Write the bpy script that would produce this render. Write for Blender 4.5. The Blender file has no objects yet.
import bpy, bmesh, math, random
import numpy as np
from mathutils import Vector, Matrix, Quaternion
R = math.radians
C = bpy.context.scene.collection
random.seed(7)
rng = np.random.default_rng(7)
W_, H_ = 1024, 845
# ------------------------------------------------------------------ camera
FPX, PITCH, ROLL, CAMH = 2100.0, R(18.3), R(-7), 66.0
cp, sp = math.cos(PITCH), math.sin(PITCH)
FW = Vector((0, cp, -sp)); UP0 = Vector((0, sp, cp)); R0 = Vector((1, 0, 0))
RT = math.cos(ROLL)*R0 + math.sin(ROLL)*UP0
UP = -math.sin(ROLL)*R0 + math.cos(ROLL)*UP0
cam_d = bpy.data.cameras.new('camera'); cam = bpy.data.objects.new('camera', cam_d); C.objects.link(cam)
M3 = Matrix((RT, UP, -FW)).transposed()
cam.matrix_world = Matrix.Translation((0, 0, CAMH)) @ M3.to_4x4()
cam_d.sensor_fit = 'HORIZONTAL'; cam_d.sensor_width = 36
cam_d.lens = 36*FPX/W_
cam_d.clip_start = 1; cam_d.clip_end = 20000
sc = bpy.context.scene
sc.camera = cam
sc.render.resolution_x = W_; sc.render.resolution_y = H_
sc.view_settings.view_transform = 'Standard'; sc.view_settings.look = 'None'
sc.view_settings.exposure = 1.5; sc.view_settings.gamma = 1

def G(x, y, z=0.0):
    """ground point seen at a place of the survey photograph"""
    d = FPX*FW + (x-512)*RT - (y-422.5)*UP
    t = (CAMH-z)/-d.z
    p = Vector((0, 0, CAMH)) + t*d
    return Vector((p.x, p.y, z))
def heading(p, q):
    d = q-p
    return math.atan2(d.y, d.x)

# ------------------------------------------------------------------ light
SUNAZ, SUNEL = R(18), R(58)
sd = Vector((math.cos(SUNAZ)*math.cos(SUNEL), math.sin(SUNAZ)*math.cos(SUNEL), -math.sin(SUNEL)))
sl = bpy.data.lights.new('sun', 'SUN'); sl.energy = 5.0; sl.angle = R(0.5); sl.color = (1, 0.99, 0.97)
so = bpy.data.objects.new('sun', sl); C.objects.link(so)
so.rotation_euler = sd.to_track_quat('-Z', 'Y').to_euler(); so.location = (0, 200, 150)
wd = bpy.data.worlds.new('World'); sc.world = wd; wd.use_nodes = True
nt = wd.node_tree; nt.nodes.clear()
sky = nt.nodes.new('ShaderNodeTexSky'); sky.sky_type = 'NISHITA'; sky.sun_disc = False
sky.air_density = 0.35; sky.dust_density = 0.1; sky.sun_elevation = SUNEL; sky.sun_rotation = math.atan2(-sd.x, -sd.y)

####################

Which lines in the data above contain "render"? Show each one.

Write the bpy script that would produce this render. Write for Blender 4.5. The Blender file has no objects yet.
sc.render.resolution_x = W_; sc.render.resolution_y = H_